04/30/2009
A liberal Quaker from Providence attended Jerry Falwell’s Liberty University for a semester, and has written a book about it:
Ivy Leaguer 'infiltrates' Falwell’s conservative Liberty UniversityBy Eric Tucker, Associated Press
PROVIDENCE, Rhode Island — Kevin Roose managed to blend in during his single semester at Liberty University, the conservative Christian college. He attended lectures on the myth of evolution and the sin of homosexuality, and joined fellow students on a mission trip to evangelize partyers on spring break.
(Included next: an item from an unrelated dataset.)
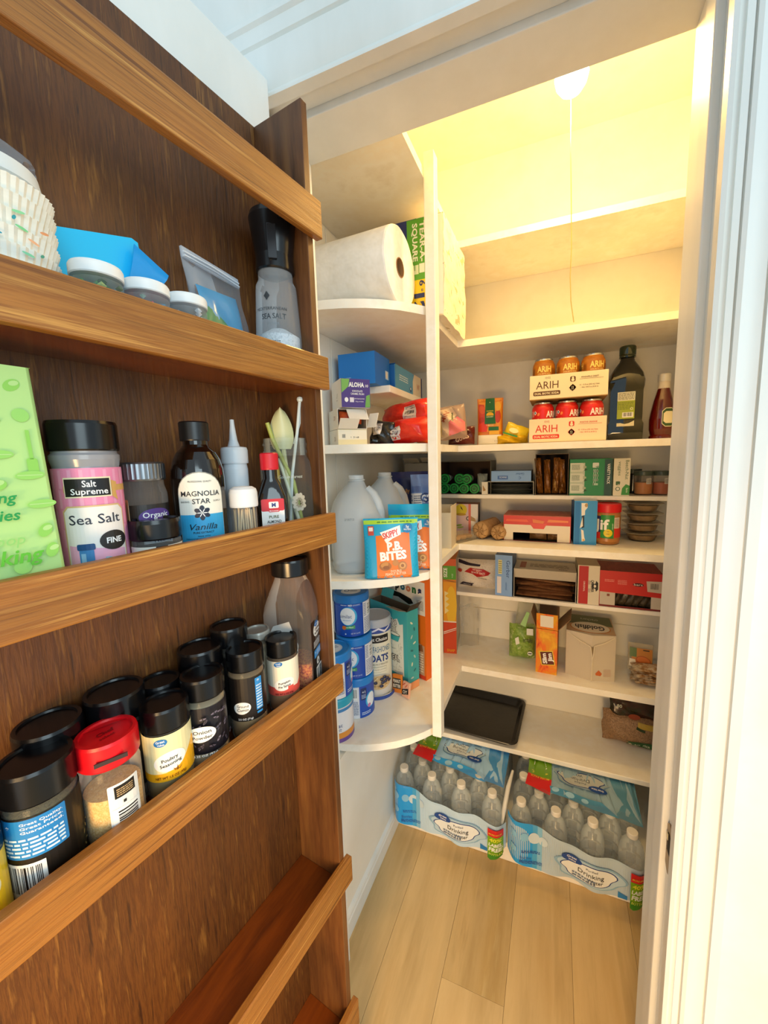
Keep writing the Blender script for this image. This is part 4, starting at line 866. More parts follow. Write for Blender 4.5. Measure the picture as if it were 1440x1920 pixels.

Roose had transferred to the Virginia campus from Brown University in Providence, a famously liberal member of the Ivy League. His Liberty classmates knew about the switch, but he kept something more important hidden: He planned to write a book about his experience at the school founded by fundamentalist preacher Jerry Falwell.
Each conversation about salvation or hand-wringing debate about premarital sex was unwitting fodder for Roose’s recently published book: The Unlikely Disciple: A Sinner’s Semester at America’s Holiest University.
"As a responsible American citizen, I couldn’t just ignore the fact that there are a lot of Christian college students out there," said Roose, 21, now a Brown senior. "If I wanted my education to be well-rounded, I had to branch out and include these people that I just really had no exposure to."
Of course, what he doesn’t seem to realize is that they're the normal ones, and he isn’t. Why don’t you meet conservative Christian students at Brown, let alone teachers? Because they're persecuted and discriminated against. The Chancellor of Liberty University, Jerry Falwell Jr, said that "We appreciate Kevin’s generally positive tone toward LU but he admittedly comes from a culture that has very little tolerance for conservative Christianity and even less understanding of it,", which is about right.
What would be interesting, obviously, would be a similar book about a student infiltrating the Islamic Saudi Academy in Virginia. But not only would such a student be risking his life, since they're not just fundamentalists there, but very much pro-terrorist, but he'd have no chance of a big book contract from a major publisher like Hachette.
UPDATE: You don’t often see the phrase "monster of hypocrisy" used these days, but these articles by Kevin Roose on the website of the Liberty Champion make me wonder if it should be revived.